Mark Your Progress but Forget the Past

When it comes to goal setting, many of us struggle with setbacks. 

It happens to everyone. Sometimes we just don’t progress at the rate we anticipated, and we get discouraged.

My strategy to combat this is to mark the progress, but forget the past. 

When you measure how far you’ve come and note your improvement, pause and take that as your success. Look at the next day as if you’re starting again, rather than continuing from the previous day. 

We all need some kind of marker to track how we’re doing, but be careful that tracking your progress isn’t harming you. 

For example, maybe you were sober for 30 days and then had a drink. Instead of saying, “I just ruined everything, I made it 30 days and now it’s a waste” say “I made it 30 days. That’s amazing” and start again.

One of my resolutions last year was to read the Bible in a year. Through September, I missed at most 2 days, and I would always do 3 readings on the 3rd day to catch up.
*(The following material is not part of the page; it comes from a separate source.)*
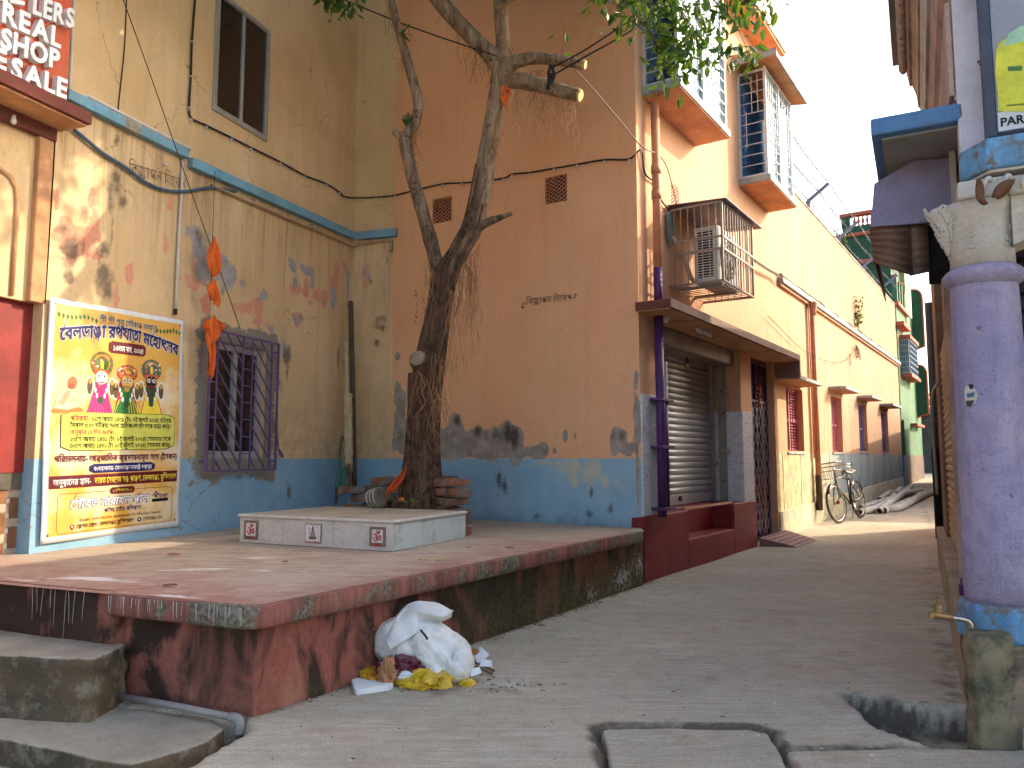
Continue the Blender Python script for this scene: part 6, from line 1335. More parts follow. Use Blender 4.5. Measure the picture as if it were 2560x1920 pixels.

Then I moved, things were chaotic, I was stressed, and I didn’t read for a week. I kept trying to catch up, but it was too much reading for me to find time to do in a day, and I was always 5-7 days behind. It became too much of a chore, I was reading too fast just to complete the task rather than actually reading and taking in what was written. 

I spoke with a friend about it who asked me, “Who said you can’t skip a week?”

It was simple…but it never occurred to me. 

Instead of looking at the bigger picture, working to spend time with God daily, I looked at my task in its entirety for the year. If I missed a week, I failed my task. 

I should have skipped the week. God wouldn’t be angry at me for skipping a week, He would commend me for reading the word at all.

You can apply this to anything – maybe it’s fitness. If you want to workout 5 days a week and you only work out 2 days this week, that doesn’t mean you failed. 2 days was your progress. 

Now forget about it. 

If you look at the month saying, “I need to work out 20 days this month and I already lost 3 for not doing it this week” you’re beating yourself up and not allowing yourself to progress. 

Be kind to yourself. Don’t look at the month. Look at the week. Your goal was 5 days and you did 2. Great! Now it’s a new week. Work on your 5 days. 

You don’t have to wait until the first to create a new habit. Start today – and think of every day like your first day. You’ll get there!